_RAW DATA_:
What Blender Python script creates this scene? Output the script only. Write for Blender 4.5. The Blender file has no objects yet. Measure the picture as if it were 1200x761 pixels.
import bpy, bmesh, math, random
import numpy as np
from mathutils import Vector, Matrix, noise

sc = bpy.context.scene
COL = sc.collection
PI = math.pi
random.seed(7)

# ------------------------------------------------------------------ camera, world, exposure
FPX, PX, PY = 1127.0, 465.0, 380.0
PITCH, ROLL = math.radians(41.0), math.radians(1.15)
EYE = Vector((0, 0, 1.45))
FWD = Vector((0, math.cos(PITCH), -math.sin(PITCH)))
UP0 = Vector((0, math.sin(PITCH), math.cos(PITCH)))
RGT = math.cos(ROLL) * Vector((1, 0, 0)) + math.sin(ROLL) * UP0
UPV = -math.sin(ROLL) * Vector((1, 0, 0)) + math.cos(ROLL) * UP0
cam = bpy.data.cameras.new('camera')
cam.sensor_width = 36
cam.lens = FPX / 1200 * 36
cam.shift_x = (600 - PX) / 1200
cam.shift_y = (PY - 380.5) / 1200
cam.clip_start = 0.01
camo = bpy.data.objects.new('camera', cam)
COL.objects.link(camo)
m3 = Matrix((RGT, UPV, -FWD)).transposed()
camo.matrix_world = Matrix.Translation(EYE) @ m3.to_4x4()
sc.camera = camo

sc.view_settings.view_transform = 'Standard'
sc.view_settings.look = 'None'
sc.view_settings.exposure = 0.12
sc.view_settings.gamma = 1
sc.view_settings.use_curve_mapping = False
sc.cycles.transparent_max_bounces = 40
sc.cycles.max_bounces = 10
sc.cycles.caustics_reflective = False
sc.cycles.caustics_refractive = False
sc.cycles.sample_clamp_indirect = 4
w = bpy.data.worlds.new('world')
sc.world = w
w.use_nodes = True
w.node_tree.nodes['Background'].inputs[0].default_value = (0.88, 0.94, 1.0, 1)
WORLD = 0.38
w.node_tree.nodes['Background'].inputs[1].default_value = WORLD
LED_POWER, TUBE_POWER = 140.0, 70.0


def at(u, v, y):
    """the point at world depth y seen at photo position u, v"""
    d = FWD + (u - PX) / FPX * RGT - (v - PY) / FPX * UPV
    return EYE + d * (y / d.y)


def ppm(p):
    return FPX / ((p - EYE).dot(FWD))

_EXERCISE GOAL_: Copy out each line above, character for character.

_RESULT OF THE TASK_:
What Blender Python script creates this scene? Output the script only. Write for Blender 4.5. The Blender file has no objects yet. Measure the picture as if it were 1200x761 pixels.
import bpy, bmesh, math, random
import numpy as np
from mathutils import Vector, Matrix, noise

sc = bpy.context.scene
COL = sc.collection
PI = math.pi
random.seed(7)

# ------------------------------------------------------------------ camera, world, exposure
FPX, PX, PY = 1127.0, 465.0, 380.0
PITCH, ROLL = math.radians(41.0), math.radians(1.15)
EYE = Vector((0, 0, 1.45))
FWD = Vector((0, math.cos(PITCH), -math.sin(PITCH)))
UP0 = Vector((0, math.sin(PITCH), math.cos(PITCH)))
RGT = math.cos(ROLL) * Vector((1, 0, 0)) + math.sin(ROLL) * UP0
UPV = -math.sin(ROLL) * Vector((1, 0, 0)) + math.cos(ROLL) * UP0
cam = bpy.data.cameras.new('camera')
cam.sensor_width = 36
cam.lens = FPX / 1200 * 36
cam.shift_x = (600 - PX) / 1200
cam.shift_y = (PY - 380.5) / 1200
cam.clip_start = 0.01
camo = bpy.data.objects.new('camera', cam)
COL.objects.link(camo)
m3 = Matrix((RGT, UPV, -FWD)).transposed()
camo.matrix_world = Matrix.Translation(EYE) @ m3.to_4x4()
sc.camera = camo

sc.view_settings.view_transform = 'Standard'
sc.view_settings.look = 'None'
sc.view_settings.exposure = 0.12
sc.view_settings.gamma = 1
sc.view_settings.use_curve_mapping = False
sc.cycles.transparent_max_bounces = 40
sc.cycles.max_bounces = 10
sc.cycles.caustics_reflective = False
sc.cycles.caustics_refractive = False
sc.cycles.sample_clamp_indirect = 4
w = bpy.data.worlds.new('world')
sc.world = w
w.use_nodes = True
w.node_tree.nodes['Background'].inputs[0].default_value = (0.88, 0.94, 1.0, 1)
WORLD = 0.38
w.node_tree.nodes['Background'].inputs[1].default_value = WORLD
LED_POWER, TUBE_POWER = 140.0, 70.0


def at(u, v, y):
    """the point at world depth y seen at photo position u, v"""
    d = FWD + (u - PX) / FPX * RGT - (v - PY) / FPX * UPV
    return EYE + d * (y / d.y)


def ppm(p):
    return FPX / ((p - EYE).dot(FWD))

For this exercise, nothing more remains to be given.